Wednesday, May 30, 2012

I am enough

My story is a familiar one.  Daddy issues.  The one that was supposed to love me unconditionally never seemed to be at all interested.  That missing relationship always made me feel like I was somehow lacking, so I went looking for acceptance in all the wrong places.

My two year high school relationship ended with me pushing him away before he could reject me.  He had had gone off to college, so it was just a matter of time, right?

The next few years were spent  having sex with any boy that was willing to look my way.  I was desperately seeking approval, wanting someone to tell me that I was good enough.  

If they wanted me for sex, then I was good enough, right?  

I just want to go back and hug my 18 year old self.  She was a poor lost thing.  

You can imagine, then, why I spent the majority of the early years of my marriage waiting for the other shoe to drop.  Why me?  What does he see in me?  Why would he stay with me?  

I saw no signs at all that he was ever interested in anyone else.  It was baffling.  What is wrong with this man?  Can't he see that I'm nothing, not worthy? 

How can you have a happy marriage when one person feels that way?  I never understood the toll it took on our relationship.  I kept him at arms' length.  I didn't want to be surprised when it all fell to pieces.  

This is the foundation that was always missing.
And then, after more than 10 years with him, somehow I was.  

I was seared by the pain of his acts, but I was also crushed by the confirmation that I was not enough.  

This is why couples' counseling was such a joke.  How could I be a part of a whole when I was convinced that I was nothing?  1 + 0 will never equal 2.

The problem was not that he didn't love me.  The problem was that I didn't love me.  

I'm not a religious person.  I don't go to church.  So, when it was recommended that I read a book called The Gospel According to Jesus, I balked a bit.  It was not at all what I thought it was going to be, though, and I have to share a relevant passage here:
When you know how to “be with” yourself, it is not so difficult to “be with” another. However, if your life is a flight from self, how can you expect any relationship to be grounded? It just is not possible. All you have are a clash of wings in a crowded sky... 
Do not seek outside yourself for happiness in a time of great trauma. What you catch in the net of your seeking will be more than you bargained for. Your own pain is enough to work on. Don’t exacerbate it by taking on another’s suffering. If you want to dance with another, root yourself first. Learn to hear your own guidance. Dialogue with the hurt child and the divine host within. Practice forgiveness and compassion for yourself. Be with your experience and learn from it. Stay in the rhythm of your life... 
If you do not know how to take care of yourself, and if you are not willing to do so, nobody else will take care of you. Your lack of love and commitment to yourself attracts people with similar lessons into your vibrational field. Then you will simply mirror back to each other that lack of self-understanding and self-commitment. Commitment to another is impossible without commitment first to self. This is important. Those who try to act in a selfless way are putting the cart before the horse. Embrace the self first and then you can go beyond it. What I am suggesting is not selfishness. It is the ultimate surrender to the divine within. The beloved comes into being with the commitment to self.  S/He manifests outwardly as soon as that commitment is trustworthy. Then the outer commitment and the inner one go together. In worshipping the beloved, one worships the divine Self that lives in many bodies. This is sacred relationship. Few meet the beloved in this life, for few have learned to honor themselves and heal from the inside out.   
 ~Paul Ferrini, The Gospel According to Jesus
Powerful stuff, eh?  The book is full of powerful insights, no matter what your religious beliefs.  

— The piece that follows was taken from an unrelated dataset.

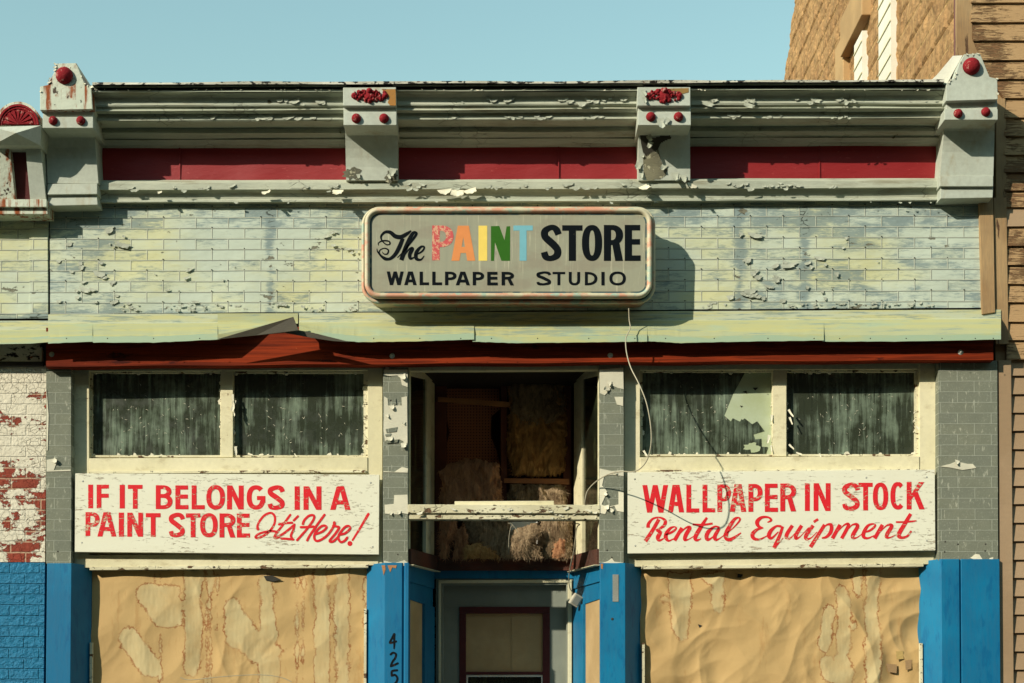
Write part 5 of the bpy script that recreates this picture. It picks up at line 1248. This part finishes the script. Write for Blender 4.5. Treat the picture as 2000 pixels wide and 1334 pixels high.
# house number
p = Pen(740, 1220, 11.7, -0.0365)
for st in ([(345, 215), (300, 310), (250, 412), (320, 405), (392, 383)], [(355, 215), (350, 330), (352, 440), (345, 545, 30)], [(268, 680), (320, 642), (388, 672), (372, 760), (305, 855), (272, 950)], [(272, 950), (340, 925), (430, 882)], [(415, 1042), (300, 1062), (292, 1165)], [(292, 1165), (370, 1150), (422, 1225), (390, 1320), (320, 1375)]): p.stroke(st, 48, rnd=True)
p.done('house_number', 'number_paint', p1, 'black numerals 425 painted one below the other')

# ------------------------------------------------------------ box sign
sign = thing('box_sign', 'rounded box sign lettered The PAINT STORE WALLPAPER STUDIO hanging on the tin cladding', 'sign')
def rr(u0, v0, u1, v1, r, Y, n=10, vr=0.0):
    out = []
    for cx, cy, a0 in ((u1 - r, v0 + r, -90), (u1 - r, v1 - r, 0), (u0 + r, v1 - r, 90), (u0 + r, v0 + r, 180)):
        for i in range(n + 1):
            a = math.radians(a0 + 90 * i / n); out.append(W(cx + r * math.cos(a), cy + r * math.sin(a), Y))
    return out
def loft(mb, rings, cap0=True, cap1=True):
    n = len(rings[0]); vs = [p for r in rings for p in r]; fs = []
    for i in range(len(rings) - 1):
        for j in range(n): fs.append((i * n + j, i * n + (j + 1) % n, (i + 1) * n + (j + 1) % n, (i + 1) * n + j))
    if cap0: fs.append(tuple(range(n)))
    if cap1: fs.append(tuple((len(rings) - 1) * n + j for j in range(n)))
    return mb.add(vs, fs)
def at_depth(u0, v0, u1, v1, r, Yimg, Y):
    return [Vector((p.x, Y, p.z)) for p in rr(u0, v0, u1, v1, r, Yimg)]
O = (709, 404, 1277, 587)
R_ = lambda g, Y, r=32: at_depth(O[0] + g, O[1] + g, O[2] - g, O[3] - g, max(r - g, 4), -0.30, Y)
mb = MB(); loft(mb, [R_(6, -0.01), R_(6, -0.15), R_(4, -0.19), R_(1, -0.20), R_(1, -0.225), R_(3.5, -0.235)], True, True); body = mb.build('sign_body', 'lb_frame', sign)
mb = MB(); loft(mb, [R_(3.5, -0.234), R_(-2.5, -0.24), R_(-4, -0.255), R_(-2.5, -0.272), R_(1.0, -0.275), R_(3.0, -0.262)], False, False); mb.build('outer_rim', 'lb_frame', body, smooth=True)
mb = MB(); loft(mb, [R_(3.0, -0.262), R_(6, -0.268), R_(8, -0.30)], False, False); mb.build('rim_groove', 'lb_groove', body)
mb = MB(); loft(mb, [R_(4.0, -0.285), R_(3.5, -0.315), R_(5, -0.33), R_(8, -0.337), R_(11, -0.333), R_(13, -0.322), R_(14, -0.30)], False, False); mb.build('inner_rim', 'lb_frame', body, smooth=True)
mb = MB(); loft(mb, [R_(13.5, -0.306), R_(14.5, -0.306), R_(17.5, -0.3085)], False, False); mb.build('face_edge', 'lb_groove', body)
YF = -0.309
mb = MB(); mb.add(R_(17, YF), [tuple(range(44))]); mb.build('sign_face', 'lb_face', sign)
YT = YF - 0.0012
p = Pen(720, 420, 5.882, YT)
for st in ([(115, 350, 8), (112, 322, 12), (160, 296, 18), (228, 300, 18), (245, 330, 18), (205, 340, 14), (152, 292, 16), (145, 240, 26), (190, 196, 32), (250, 200, 42), (305, 243, 50), (370, 252, 50), (440, 215, 40), (488, 180, 18)],
           [(392, 268, 44), (352, 370, 50), (300, 458, 44), (232, 506, 34), (160, 482, 28), (122, 440, 20), (132, 402, 14), (180, 382, 14), (226, 402, 18), (214, 446, 18), (172, 446, 12), (160, 420, 8)], [(95, 385, 8), (108, 430, 16), (178, 508, 18), (240, 514, 16)],
           [(330, 490, 10), (400, 420, 16), (455, 350, 22), (540, 235, 30), (546, 200, 22), (502, 218, 42), (432, 360, 52), (375, 518, 50)], [(418, 455, 12), (470, 388, 20), (502, 388, 42), (472, 452, 44), (482, 500, 32), (530, 482, 12)],
           [(530, 462, 12), (610, 420, 22), (640, 370, 20), (600, 366, 28), (548, 430, 44), (548, 500, 40), (600, 512, 22), (638, 468, 12)]): p.stroke(st)
p.done('script_lettering', 'black_letter', sign, 'black script word The')
for ch, a, w, b, m, lb in (('P', (730, 120, 975, 520), 86, 66, 'pink_letter', 'worn pink letter P'), ('A', (950, 122, 1225, 525), 88, 70, 'orange_letter', 'orange letter A'), ('I', (1262, 122, 1362, 525), 90, 70, 'yellow_letter', 'yellow letter I'), ('N', (1405, 125, 1625, 525), 56, 60, 'green_letter', 'green letter N'), ('T', (1663, 120, 1885, 525), 80, 58, 'skyblue_letter', 'light blue letter T')):
    p = Pen(720, 420, 5.882, YT)
    if ch == 'N':
        p.fill([(1405, 128), (1500, 125), (1560, 290), (1585, 130), (1625, 128), (1624, 525), (1525, 525), (1450, 310), (1440, 525), (1405, 525)])
    else: p.glyph(ch, *a, w, b)
    p.done('colour_letter', m, sign, lb)
p = Pen(720, 420, 5.882, YT)
p.word([('W', 207, 403, 648, 805), ('A', 408, 552, 648, 805), ('L', 585, 693, 650, 805), ('L', 730, 843, 650, 805), ('P', 877, 1008, 650, 805), ('A', 1000, 1163, 650, 806), ('P', 1195, 1325, 652, 806), ('E', 1362, 1482, 652, 806), ('R', 1527, 1668, 652, 806)], 38, 32)
p.done('lettering', 'black_letter', sign, 'black word WALLPAPER')
p = Pen(1020, 420, 7.692, YT)
p.word([('S', 285, 583, 146, 692), ('T', 600, 905, 153, 688), ('O', 896, 1200, 148, 690), ('R', 1226, 1514, 149, 688), ('E', 1540, 1778, 148, 688)], 108, 82)
p.done('lettering', 'black_letter', sign, 'heavy black word STORE')
p = Pen(1020, 420, 7.692, YT)
p.word([('S', 218, 428, 845, 1058), ('T', 455, 645, 854, 1054), ('U', 698, 870, 854, 1056), ('D', 940, 1128, 854, 1055), ('I', 1188, 1237, 854, 1056), ('O', 1308, 1556, 848, 1056)], 45, 35)
p.done('lettering', 'black_letter', sign, 'black word STUDIO')
mb = MB()
for u in (760, 1228): mb.box((W(u, 500, 0).x - .02, -.01, W(u, 410, 0).z), (W(u, 500, 0).x + .02, -.004, W(u, 392, 0).z))
mb.build('mounting_strap', 'metal', body)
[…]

With that began my journey to heal myself, to love myself.

Did I cause my husband to go off and have sex with someone else?  Absolutely not. That was his own reckless, idiotic, self-destructive choice.  

Did I bear responsibility for the state that our marriage was in at the time?  Yes.  Our relationship was not happy or healthy, and I had to have known that on some level. 

As much as I would've liked to have blamed myself for his infidelity, it didn’t have anything to do with me.  The stuff going on in his head at the time, the place he was in... that was his mess.  He was the one that fucked up.  He could've made different choices.  He didn’t do anything to me or because of me.  He did something to himself, and the doing of it was painful for me.  But the choices, the feelings, the emotions, the actions…all of those were his.  

None of it was mine.

But... there was so much that he didn't understand.  

He never knew I had an inner voice that cut like a knife, a voice that I used to tell myself in a thousand different ways that I wasn’t good enough.  

He thought I was confident and self-assured.  

How could he not see what an insecure wreck I had always been? 

He never really knew how much he meant to me until things fell apart, until I fell apart.  I never knew I hadn’t made it crystal clear that I loved him, that he was the rock upon which I built my life.  

How could we have misunderstood each other so thoroughly?